[Data]:
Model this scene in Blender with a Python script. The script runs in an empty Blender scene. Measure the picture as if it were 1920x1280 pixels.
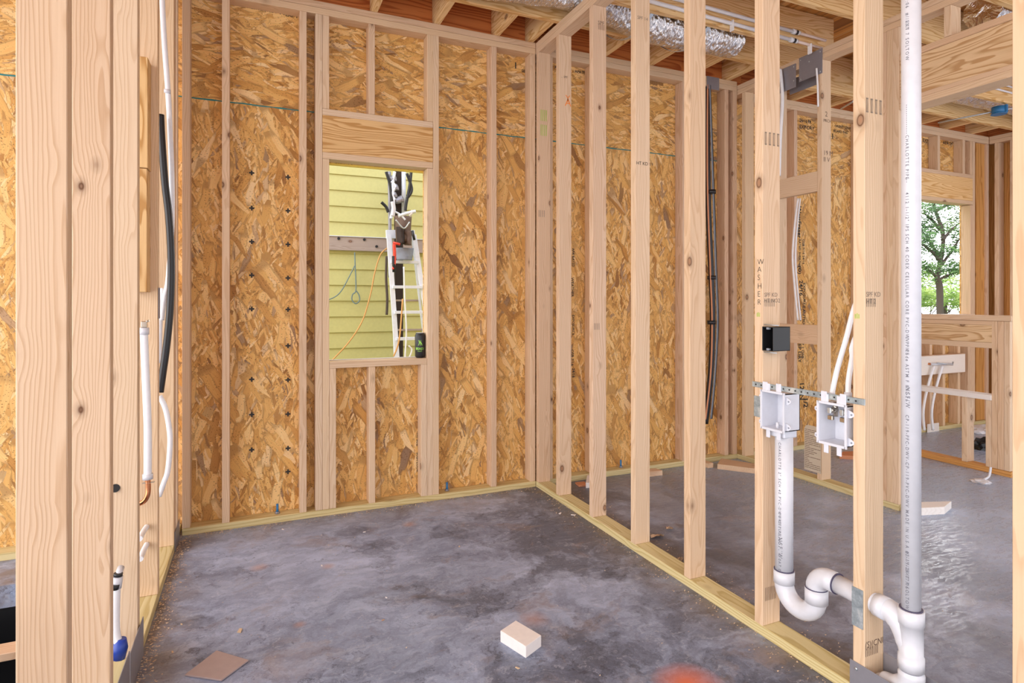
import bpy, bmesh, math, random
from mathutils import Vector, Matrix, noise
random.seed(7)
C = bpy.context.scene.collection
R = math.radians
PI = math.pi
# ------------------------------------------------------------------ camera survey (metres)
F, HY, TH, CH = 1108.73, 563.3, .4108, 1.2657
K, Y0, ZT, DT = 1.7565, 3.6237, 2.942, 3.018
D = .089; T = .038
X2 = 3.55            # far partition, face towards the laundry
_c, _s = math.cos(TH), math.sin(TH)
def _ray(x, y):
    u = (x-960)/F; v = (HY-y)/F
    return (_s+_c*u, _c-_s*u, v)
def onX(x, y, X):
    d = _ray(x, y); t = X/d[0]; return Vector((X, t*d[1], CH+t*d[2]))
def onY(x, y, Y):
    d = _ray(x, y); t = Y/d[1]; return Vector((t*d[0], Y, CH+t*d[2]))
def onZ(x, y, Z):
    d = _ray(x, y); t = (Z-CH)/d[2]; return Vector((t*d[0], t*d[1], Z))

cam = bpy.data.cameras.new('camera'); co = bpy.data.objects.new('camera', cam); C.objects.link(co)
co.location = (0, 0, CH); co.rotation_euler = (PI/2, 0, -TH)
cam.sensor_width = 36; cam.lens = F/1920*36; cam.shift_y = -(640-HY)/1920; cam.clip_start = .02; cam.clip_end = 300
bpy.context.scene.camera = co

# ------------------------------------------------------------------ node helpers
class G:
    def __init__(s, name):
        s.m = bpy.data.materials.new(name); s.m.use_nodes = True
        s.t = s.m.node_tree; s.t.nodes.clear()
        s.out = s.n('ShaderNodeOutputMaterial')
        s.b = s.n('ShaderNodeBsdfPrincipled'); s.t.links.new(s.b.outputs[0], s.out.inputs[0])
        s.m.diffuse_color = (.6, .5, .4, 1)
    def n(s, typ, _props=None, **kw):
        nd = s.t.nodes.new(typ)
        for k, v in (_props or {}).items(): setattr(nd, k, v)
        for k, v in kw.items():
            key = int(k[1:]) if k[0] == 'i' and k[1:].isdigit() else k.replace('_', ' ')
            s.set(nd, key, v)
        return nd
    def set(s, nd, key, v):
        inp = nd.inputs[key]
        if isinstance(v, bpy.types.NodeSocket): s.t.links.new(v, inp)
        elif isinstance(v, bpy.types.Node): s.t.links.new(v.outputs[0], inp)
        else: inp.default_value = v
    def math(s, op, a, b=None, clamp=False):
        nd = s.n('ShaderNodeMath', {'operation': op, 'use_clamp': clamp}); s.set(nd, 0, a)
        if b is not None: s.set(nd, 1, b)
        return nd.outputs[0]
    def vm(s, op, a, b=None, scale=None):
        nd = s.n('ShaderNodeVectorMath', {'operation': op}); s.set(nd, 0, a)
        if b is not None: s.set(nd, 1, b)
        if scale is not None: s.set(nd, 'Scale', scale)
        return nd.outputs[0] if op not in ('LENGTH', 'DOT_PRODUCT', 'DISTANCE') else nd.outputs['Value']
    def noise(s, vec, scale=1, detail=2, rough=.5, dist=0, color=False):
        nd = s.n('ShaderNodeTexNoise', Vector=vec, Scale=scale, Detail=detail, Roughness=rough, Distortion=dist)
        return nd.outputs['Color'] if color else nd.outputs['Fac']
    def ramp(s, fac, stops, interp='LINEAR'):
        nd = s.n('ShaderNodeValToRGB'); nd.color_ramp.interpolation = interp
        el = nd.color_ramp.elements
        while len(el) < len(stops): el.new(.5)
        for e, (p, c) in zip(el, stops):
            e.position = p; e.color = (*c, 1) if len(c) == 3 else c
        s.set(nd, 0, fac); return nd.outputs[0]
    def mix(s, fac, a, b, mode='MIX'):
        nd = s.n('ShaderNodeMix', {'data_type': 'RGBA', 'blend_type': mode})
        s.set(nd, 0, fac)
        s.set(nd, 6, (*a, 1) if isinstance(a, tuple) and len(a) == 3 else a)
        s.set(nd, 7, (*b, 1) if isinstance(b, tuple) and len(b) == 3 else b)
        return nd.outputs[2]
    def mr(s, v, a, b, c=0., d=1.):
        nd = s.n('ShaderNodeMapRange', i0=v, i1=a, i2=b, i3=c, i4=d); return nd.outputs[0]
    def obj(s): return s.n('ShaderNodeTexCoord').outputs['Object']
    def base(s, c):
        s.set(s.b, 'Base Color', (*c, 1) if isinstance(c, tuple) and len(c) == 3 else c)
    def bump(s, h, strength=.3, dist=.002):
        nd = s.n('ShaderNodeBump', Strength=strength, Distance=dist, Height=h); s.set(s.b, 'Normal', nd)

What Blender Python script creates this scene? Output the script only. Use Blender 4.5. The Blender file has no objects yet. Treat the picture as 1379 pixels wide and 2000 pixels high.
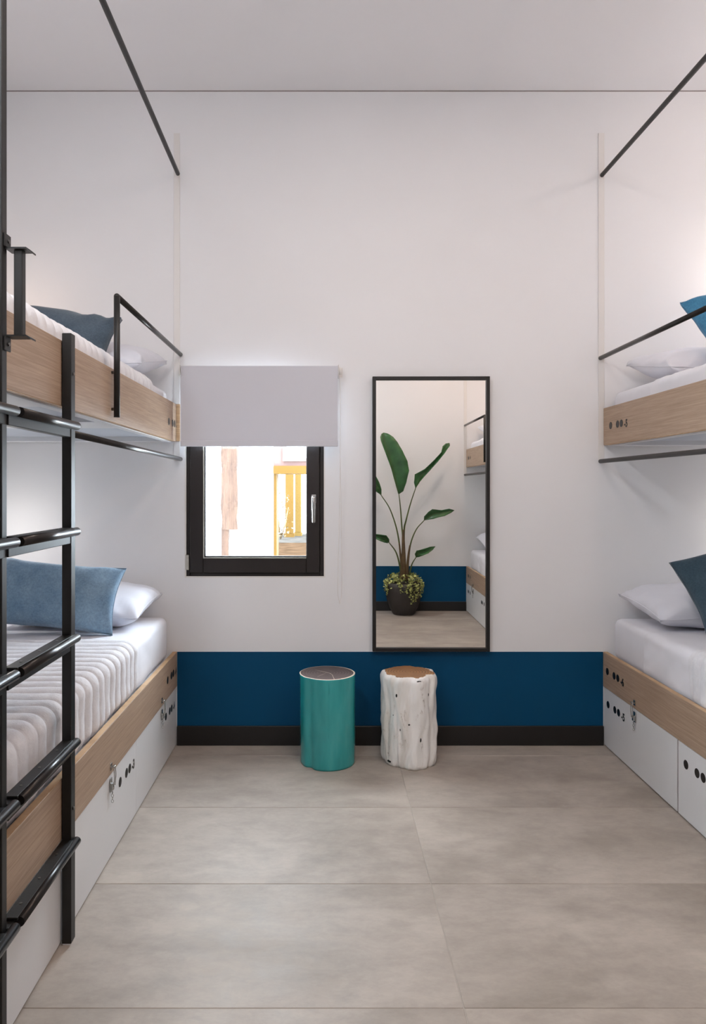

[Written exercise]: Make an exact copy of the lines from the top of the material through the line with "bpy.context.scene.camera = co", pictures excluded.

[Result of this task]:
Model this scene in Blender with a Python script. The script runs in an empty Blender scene. Measure the picture as if it were 1920x1280 pixels.
import bpy, bmesh, math, random
from mathutils import Vector, Matrix, noise
random.seed(7)
C = bpy.context.scene.collection
R = math.radians
PI = math.pi
# ------------------------------------------------------------------ camera survey (metres)
F, HY, TH, CH = 1108.73, 563.3, .4108, 1.2657
K, Y0, ZT, DT = 1.7565, 3.6237, 2.942, 3.018
D = .089; T = .038
X2 = 3.55            # far partition, face towards the laundry
_c, _s = math.cos(TH), math.sin(TH)
def _ray(x, y):
    u = (x-960)/F; v = (HY-y)/F
    return (_s+_c*u, _c-_s*u, v)
def onX(x, y, X):
    d = _ray(x, y); t = X/d[0]; return Vector((X, t*d[1], CH+t*d[2]))
def onY(x, y, Y):
    d = _ray(x, y); t = Y/d[1]; return Vector((t*d[0], Y, CH+t*d[2]))
def onZ(x, y, Z):
    d = _ray(x, y); t = (Z-CH)/d[2]; return Vector((t*d[0], t*d[1], Z))

cam = bpy.data.cameras.new('camera'); co = bpy.data.objects.new('camera', cam); C.objects.link(co)
co.location = (0, 0, CH); co.rotation_euler = (PI/2, 0, -TH)
cam.sensor_width = 36; cam.lens = F/1920*36; cam.shift_y = -(640-HY)/1920; cam.clip_start = .02; cam.clip_end = 300
bpy.context.scene.camera = co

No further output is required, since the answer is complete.